Nunez-Perez allegedly said he was paid $1,500 every 15 days and that the person who paid him was Lau’s “brother,” whom he identified as Qin Liu. Nunez-Perez said he lived at the Gilbert residence, paid no rent, and had lived there about three years, beginning when he started work at the Mesa restaurant, according to the affidavit.
Cowan reported that Salas-Maldonado, in another recorded interview, said he was born in Guatemala and entered the U.S. on or about Sept. 25, 2025, paying 80,000 Guatemalan quetzals to be smuggled in.
He allegedly said he was told in Mexico about a job and housing, was brought to the Gilbert residence and lived there with one Asian male and seven Latino males.
Salas-Maldonado said he was paid cash every 15 days, about $2,000 per month, did not receive overtime pay, and did not receive tips.
According to the affidavit, on Dec. 11, Lau waived his rights and acknowledged owning stakes in all four restaurants and stated he operated three of the ones in Ahwatukee, Mesa and Scottsdale.

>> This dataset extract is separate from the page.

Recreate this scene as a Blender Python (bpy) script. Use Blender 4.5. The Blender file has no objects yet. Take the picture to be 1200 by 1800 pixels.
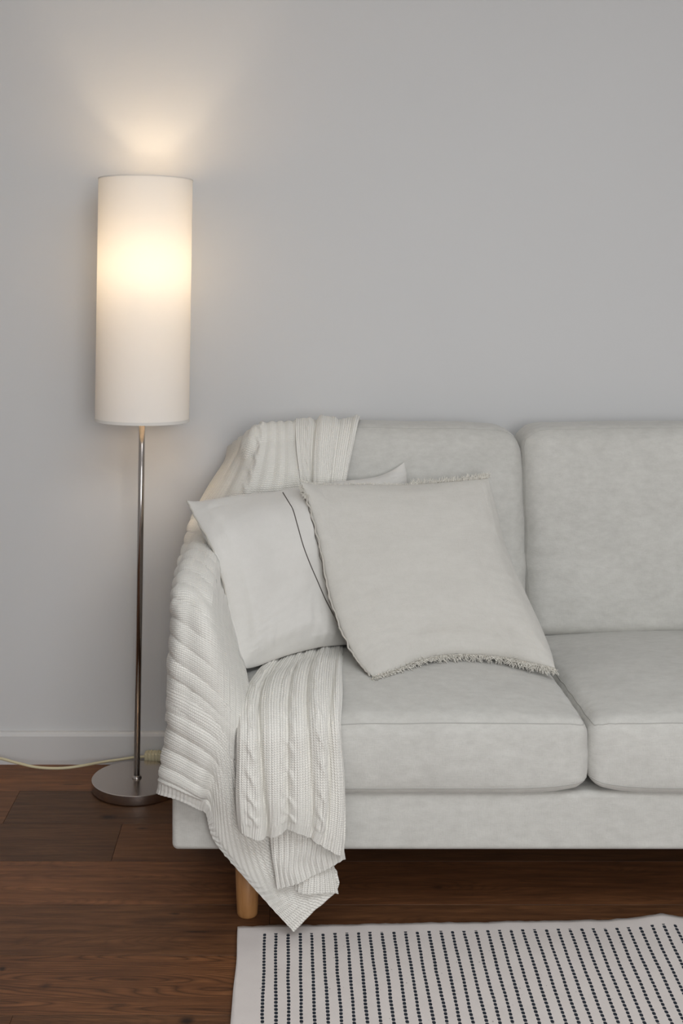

Cowan wrote that Lau described having two categories of workers — “Chinese workers” paid by check and “Mexican workers” paid in cash.
The agent said Lau initially claimed he had documents for all workers, but later admitted that the Mexican workers were “illegal.”
Cowan also wrote that Lau said he hired unauthorized workers because it was hard to find workers, and that he knew it was wrong.
The affidavit further alleges Lau admitted owning three of the residences used to house workers and said he provided housing as a benefit. Cowan wrote that Lau said there was at least one Chinese worker living in each residence as a caretaker to “monitor” the Mexican workers.